WARREN – The U.S. Army Tank Automotive Research, Development and Engineering Center continued to test its autonomous vehicle technology on June 23 on a 40-mile loop of public roads along Interstate 69 in Lapeer County in hopes that someday Army convoys will be able to travel in harm’s way and not threaten the lives of soldiers behind steering wheels.

In this test, there was a driver in each of the four military tractors, some hauling trailers, so they were not autonomous. The focus was on making sure radio communications between the lead vehicle and those following in semi-autonomous mode worked correctly, said Scott Heim, the Civilian Project Lead.

“The tests went very well,” Heim said. “We still have some growing pains.”

TARDEC, working with the Michigan Department of Transportation, was conducting tests of vehicle-to-vehicle and vehicle-to-infrastructure technology that was described as critical to future driverless and connected vehicle functionality.
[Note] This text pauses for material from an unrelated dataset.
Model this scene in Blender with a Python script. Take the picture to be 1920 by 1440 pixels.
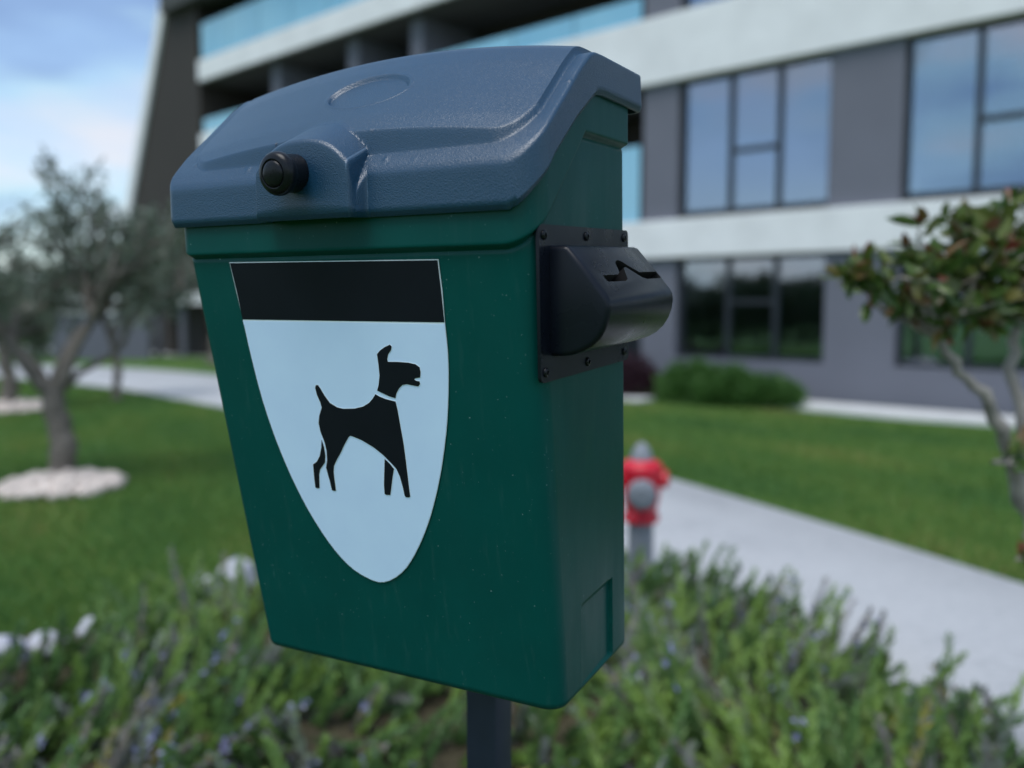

This technology is called Dedicated Short-Range Communications radios. 

“We’re still crunching the numbers,” Heim said. “It will be sometime before we get the final results. Other commercial industry partners are interested in doing a mixed convoy of military and commercial trucks with us later on.”

In the field, the Army would like to send convoys lead by a manned armored vehicle with unarmored autonomous trucks following. Unarmored trucks are less expensive and can carry greater payloads, Heim said. A big issue is military vehicles often go off-road, a huge obstacle autonomous commercial vehicles won’t face, Heim said. Plus most of the trucks in the Army inventory are 30 years old.

“We have to prove we can take the older trucks and make them autonomous,” he said. “We’re the research branch of the Army so we have to push the envelope and make it possible. We are doing that now through incremental steps.”